> Challenge
Look over the lines below. Report each one that includes the string "zfar".

>> start Records for the exercise

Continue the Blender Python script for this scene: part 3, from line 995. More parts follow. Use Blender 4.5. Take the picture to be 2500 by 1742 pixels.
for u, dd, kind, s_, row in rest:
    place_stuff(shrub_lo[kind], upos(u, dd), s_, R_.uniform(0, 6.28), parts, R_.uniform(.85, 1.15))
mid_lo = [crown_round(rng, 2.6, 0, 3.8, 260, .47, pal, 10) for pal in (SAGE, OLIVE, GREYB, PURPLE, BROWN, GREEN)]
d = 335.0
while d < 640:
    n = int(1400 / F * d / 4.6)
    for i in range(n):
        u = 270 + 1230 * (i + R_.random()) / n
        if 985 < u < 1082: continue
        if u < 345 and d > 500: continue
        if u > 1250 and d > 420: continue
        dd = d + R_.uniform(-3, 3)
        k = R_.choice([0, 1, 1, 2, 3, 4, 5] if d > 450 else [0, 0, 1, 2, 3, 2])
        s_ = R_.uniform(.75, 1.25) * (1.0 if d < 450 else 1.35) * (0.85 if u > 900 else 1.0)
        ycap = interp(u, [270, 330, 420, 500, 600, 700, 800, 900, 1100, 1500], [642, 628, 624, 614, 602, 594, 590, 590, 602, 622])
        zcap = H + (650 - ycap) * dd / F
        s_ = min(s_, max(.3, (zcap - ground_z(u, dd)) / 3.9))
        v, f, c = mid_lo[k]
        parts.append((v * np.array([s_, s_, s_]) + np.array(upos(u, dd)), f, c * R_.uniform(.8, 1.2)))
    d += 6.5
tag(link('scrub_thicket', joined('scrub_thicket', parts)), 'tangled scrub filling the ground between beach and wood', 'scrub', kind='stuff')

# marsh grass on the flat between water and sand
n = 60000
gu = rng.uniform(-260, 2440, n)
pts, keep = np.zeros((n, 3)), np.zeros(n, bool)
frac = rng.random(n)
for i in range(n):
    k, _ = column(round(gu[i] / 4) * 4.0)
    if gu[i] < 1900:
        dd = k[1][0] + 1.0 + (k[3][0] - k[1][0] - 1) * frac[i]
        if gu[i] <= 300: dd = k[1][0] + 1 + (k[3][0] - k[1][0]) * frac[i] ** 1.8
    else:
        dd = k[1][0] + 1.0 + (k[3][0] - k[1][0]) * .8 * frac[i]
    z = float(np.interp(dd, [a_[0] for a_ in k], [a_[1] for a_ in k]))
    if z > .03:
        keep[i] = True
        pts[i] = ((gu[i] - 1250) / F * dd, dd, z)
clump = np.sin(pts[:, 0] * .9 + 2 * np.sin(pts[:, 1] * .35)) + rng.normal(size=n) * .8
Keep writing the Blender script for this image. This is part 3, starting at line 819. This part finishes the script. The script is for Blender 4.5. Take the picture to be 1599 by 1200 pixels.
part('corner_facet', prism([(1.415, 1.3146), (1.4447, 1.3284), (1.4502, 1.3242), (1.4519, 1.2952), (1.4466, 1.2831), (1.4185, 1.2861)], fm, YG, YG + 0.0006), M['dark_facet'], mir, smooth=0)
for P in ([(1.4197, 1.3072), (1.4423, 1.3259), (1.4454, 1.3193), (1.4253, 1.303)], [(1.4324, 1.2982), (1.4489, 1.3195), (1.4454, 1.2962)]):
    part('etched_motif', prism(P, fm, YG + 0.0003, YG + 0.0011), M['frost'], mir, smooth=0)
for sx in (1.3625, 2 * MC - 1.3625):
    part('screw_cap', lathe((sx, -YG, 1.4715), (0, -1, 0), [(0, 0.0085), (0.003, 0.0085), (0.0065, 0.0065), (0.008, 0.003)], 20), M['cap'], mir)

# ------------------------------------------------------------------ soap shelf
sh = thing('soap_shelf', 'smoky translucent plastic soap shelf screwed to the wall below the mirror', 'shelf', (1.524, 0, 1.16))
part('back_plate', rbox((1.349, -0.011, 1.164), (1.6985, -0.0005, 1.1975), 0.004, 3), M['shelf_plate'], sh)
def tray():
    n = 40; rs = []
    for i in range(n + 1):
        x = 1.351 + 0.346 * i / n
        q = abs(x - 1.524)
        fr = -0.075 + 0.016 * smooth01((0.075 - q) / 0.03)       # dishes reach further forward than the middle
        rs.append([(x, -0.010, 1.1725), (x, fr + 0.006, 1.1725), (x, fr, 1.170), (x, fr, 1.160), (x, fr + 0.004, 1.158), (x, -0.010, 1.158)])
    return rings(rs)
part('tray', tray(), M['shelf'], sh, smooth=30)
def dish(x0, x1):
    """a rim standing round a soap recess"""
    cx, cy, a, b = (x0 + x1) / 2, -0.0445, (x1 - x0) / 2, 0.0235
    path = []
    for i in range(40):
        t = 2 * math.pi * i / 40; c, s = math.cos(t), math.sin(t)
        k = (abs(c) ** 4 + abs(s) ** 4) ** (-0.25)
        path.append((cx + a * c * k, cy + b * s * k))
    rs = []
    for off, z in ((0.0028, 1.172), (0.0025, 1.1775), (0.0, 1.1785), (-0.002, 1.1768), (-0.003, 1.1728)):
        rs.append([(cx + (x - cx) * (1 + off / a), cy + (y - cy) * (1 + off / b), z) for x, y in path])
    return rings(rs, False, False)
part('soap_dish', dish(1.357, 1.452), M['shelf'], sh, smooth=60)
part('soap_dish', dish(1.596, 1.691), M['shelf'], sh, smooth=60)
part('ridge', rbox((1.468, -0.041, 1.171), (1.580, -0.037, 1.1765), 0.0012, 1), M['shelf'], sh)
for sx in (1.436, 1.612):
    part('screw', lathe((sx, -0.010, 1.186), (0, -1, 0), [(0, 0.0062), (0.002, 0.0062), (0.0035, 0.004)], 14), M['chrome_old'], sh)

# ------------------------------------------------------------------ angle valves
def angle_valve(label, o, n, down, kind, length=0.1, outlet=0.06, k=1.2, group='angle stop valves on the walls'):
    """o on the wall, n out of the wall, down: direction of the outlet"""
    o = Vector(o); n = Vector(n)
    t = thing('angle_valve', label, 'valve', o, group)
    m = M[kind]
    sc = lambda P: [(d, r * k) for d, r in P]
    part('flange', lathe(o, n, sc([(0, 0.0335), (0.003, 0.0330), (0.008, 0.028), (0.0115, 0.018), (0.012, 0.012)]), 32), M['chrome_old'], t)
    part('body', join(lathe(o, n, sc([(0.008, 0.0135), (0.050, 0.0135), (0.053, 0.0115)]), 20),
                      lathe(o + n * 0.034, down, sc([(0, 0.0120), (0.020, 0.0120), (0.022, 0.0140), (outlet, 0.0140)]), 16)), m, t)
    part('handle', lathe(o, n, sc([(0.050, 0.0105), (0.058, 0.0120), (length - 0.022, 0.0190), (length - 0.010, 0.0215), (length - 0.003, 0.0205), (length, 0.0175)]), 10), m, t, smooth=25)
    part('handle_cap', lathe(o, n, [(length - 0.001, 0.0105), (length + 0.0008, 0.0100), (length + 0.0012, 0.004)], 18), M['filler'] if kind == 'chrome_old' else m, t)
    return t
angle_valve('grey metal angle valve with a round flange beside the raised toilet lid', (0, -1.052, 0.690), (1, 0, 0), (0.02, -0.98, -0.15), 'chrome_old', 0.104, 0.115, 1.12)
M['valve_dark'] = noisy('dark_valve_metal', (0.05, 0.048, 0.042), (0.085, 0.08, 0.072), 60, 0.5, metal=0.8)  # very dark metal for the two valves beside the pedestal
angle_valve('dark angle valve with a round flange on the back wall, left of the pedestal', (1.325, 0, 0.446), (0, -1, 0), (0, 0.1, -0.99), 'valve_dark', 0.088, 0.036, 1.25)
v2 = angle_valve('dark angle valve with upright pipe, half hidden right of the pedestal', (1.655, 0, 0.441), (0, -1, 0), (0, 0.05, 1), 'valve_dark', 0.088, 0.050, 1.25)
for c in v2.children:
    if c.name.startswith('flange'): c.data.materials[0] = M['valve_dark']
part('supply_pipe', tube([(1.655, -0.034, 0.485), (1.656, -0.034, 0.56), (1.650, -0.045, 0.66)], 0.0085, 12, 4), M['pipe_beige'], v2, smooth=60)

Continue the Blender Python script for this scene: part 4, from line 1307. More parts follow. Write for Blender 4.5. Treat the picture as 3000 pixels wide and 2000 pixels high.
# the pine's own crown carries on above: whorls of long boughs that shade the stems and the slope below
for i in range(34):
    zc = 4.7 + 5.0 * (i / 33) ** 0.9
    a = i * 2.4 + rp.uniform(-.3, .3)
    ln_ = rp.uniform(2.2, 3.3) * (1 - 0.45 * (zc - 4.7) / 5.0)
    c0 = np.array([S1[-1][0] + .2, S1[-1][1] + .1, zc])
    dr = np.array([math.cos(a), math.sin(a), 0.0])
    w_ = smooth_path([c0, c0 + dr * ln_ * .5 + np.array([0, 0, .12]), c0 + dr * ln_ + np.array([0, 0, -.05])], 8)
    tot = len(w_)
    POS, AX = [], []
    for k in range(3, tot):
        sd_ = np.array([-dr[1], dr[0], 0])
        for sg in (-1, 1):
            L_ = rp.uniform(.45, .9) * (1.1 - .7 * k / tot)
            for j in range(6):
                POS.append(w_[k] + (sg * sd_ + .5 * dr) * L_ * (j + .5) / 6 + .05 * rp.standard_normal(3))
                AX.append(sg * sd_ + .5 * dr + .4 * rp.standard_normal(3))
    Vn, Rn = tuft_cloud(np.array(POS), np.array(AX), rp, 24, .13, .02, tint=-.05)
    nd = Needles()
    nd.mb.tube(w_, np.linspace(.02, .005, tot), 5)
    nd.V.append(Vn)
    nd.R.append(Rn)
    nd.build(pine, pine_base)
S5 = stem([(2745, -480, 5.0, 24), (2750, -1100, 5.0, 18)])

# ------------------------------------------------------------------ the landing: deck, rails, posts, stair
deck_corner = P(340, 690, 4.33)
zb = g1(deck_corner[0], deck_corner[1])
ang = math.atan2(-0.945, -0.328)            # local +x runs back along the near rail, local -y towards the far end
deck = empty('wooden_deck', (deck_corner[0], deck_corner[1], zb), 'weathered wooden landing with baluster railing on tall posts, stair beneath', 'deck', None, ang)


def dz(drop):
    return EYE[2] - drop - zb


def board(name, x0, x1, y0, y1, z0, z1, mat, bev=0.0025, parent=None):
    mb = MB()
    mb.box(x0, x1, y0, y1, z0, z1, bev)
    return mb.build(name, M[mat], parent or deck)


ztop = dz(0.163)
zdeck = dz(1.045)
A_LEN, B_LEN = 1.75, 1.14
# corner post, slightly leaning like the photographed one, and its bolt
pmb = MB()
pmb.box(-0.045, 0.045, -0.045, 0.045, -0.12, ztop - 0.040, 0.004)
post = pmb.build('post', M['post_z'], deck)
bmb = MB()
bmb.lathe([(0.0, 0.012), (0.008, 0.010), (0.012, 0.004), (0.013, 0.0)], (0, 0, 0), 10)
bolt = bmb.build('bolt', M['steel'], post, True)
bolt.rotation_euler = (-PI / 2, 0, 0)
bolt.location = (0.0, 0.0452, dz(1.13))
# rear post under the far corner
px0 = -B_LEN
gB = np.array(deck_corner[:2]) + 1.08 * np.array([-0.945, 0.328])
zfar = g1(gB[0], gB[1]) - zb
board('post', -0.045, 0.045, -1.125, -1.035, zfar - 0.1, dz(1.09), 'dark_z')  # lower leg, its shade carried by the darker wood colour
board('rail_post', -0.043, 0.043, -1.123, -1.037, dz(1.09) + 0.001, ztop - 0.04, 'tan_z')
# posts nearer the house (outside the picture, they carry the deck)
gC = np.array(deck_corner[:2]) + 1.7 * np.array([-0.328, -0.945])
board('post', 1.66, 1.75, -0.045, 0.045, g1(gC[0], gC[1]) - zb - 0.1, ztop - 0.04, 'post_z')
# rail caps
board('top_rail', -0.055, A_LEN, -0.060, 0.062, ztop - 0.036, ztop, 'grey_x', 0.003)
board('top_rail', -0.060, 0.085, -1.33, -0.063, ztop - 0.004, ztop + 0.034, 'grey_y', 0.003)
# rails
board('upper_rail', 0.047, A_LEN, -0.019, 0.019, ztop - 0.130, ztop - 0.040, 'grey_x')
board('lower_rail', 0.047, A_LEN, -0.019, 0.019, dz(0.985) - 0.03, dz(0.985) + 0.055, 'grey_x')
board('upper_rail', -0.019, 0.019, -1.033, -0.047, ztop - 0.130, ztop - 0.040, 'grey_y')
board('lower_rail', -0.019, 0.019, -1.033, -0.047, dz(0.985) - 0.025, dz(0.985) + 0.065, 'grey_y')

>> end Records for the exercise

> Full output
zfar = g1(gB[0], gB[1]) - zb
board('post', -0.045, 0.045, -1.125, -1.035, zfar - 0.1, dz(1.09), 'dark_z')  # lower leg, its shade carried by the darker wood colour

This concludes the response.